Maids’ win impinges on Brazil’s economy

SAO PAULO — Josimayra Ayres is one of the luckier members of Sao Paulo’s army of domestic workers.

While many live in suffocating conditions at their employers’ houses, she works set hours and lives at her own home with her husband.

“We know maids who never leave the house in which they work. They can’t breathe,” she says. “When they do succeed in going out, they come back to a complete mess. The sink is so full there’s nowhere else to put dirty dishes.”

But this week, Brazil’s Senate finally ended entrenched legal discrimination against maids, seen by some as a holdover from slavery in a country that in 1888 was the last large Western country to abandon the trade.

The constitutional amendment, which follows other recent efforts in Brazil to improve the rights of manual workers, including truck drivers, comes as the rise of a new lower middle-class in Brazil is leading to greater pressure for equal rights and an end to informality in the labor market.

For the government of President Dilma Rousseff, this highlights another concern — that these changes to labor practices are coming at an inopportune time.

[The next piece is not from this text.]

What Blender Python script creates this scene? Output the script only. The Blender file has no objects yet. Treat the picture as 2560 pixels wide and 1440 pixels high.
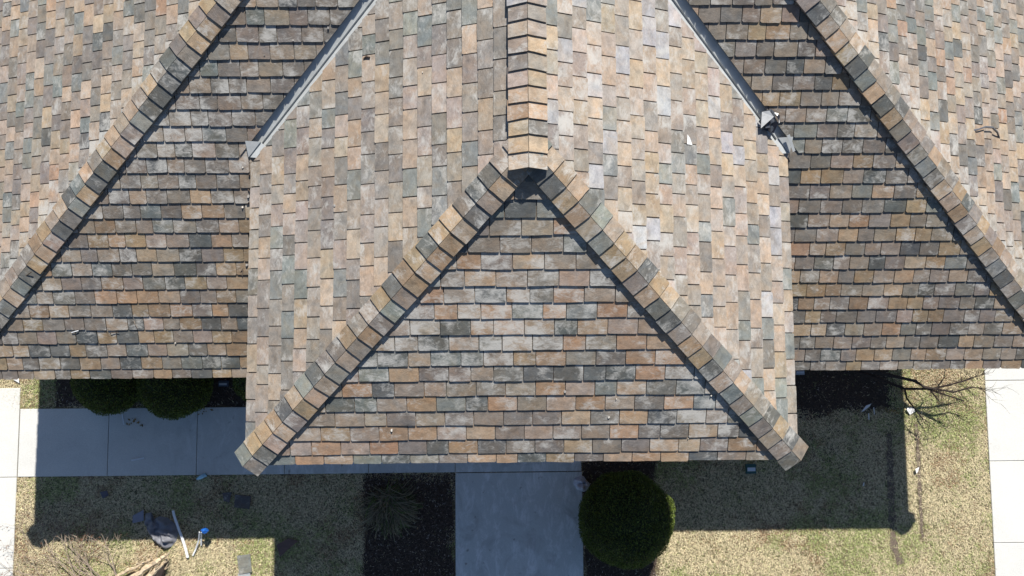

Brazil is already struggling with a slowdown in economic growth accompanied by high inflation.

Under the amended law, maids will for the first time have the right to overtime payments and other benefits, such as severance pay.

“Now with this law, this will become a more attractive job, on par with those in industry,” said Paulo Perrotti, a partner at the legal firm Perrotti and Barrueco Advogados Associados in Sao Paulo.

In Brazil, the number of domestic workers rose from more than 5 million to more than 7 million between 1995 and 2009, according to the International Labor Organization, while in Mexico the number nearly doubled between the 1990s and 2008 to about 1.9 million. In Brazil, black women are also much more likely to be maids than non-blacks, according to the ILO.

Under Brazil’s constitutional amendment, maids’ working hours will be capped at 44 hours a week with overtime for any extra hours. Employers must pay the equivalent of 8 percent of salaries to a workers’ severance indemnity fund, which maids can claim if they are dismissed.

While equal rights for maids is lauded as overdue, there is a concern the changes could slow the formalization of the workforce. Perrotti estimates that only 30 percent of Brazilian maids are registered under the law.

“With this increase in costs, there is a considerable danger that the number of informal situations will increase,” he said.

There is anecdotal evidence that a similar situation has occurred in the trucking industry. Congress passed legislation last year to reduce working hours of the almost 2 million drivers to eight a day and force them to rest for 30 minutes every four hours. But the law has proved impractical to implement, given the lack of rest stops on Brazilian highways and weak enforcement.

“No one has ever mentioned anything to me about it,” said truck driver Mario Rodrigues Pereira of the changes. Parked near Brazil’s chronically congested main port of Santos, he said the authorities never monitor his hours. “If I get a good sleep, I can drive for 14 hours straight,” he said.

Transport companies that have implemented the changes reckon the reduced productivity has increased costs by up to 21 percent, according to research by Brazil Confidential, a research publication of the Financial Times.

The price rises are partly blamed on an overheated labor market, in which unemployment is at record lows. Indeed, by pushing up the cost of domestic workers, the Senate may be inadvertently helping to speed up the eventual decline of the profession.

In big cities such as Sao Paulo, full-time maids are already becoming too expensive for many families and hard to find for those who can afford them, as the strong labor market allows them to migrate to better jobs.

“I think this will be a disappearing trade over the next few years,” said Ilan Goldfajn, chief economist at Itau-Unibanco.

Josimayra Ayres is a case in point. With her secondary school education, it is easy to see her switching to other work, especially if the market for domestic jobs dries up.

“This new law will make it more expensive for bosses,” she says. “I think it’s good for maids but it will become more and more difficult to find work, too.”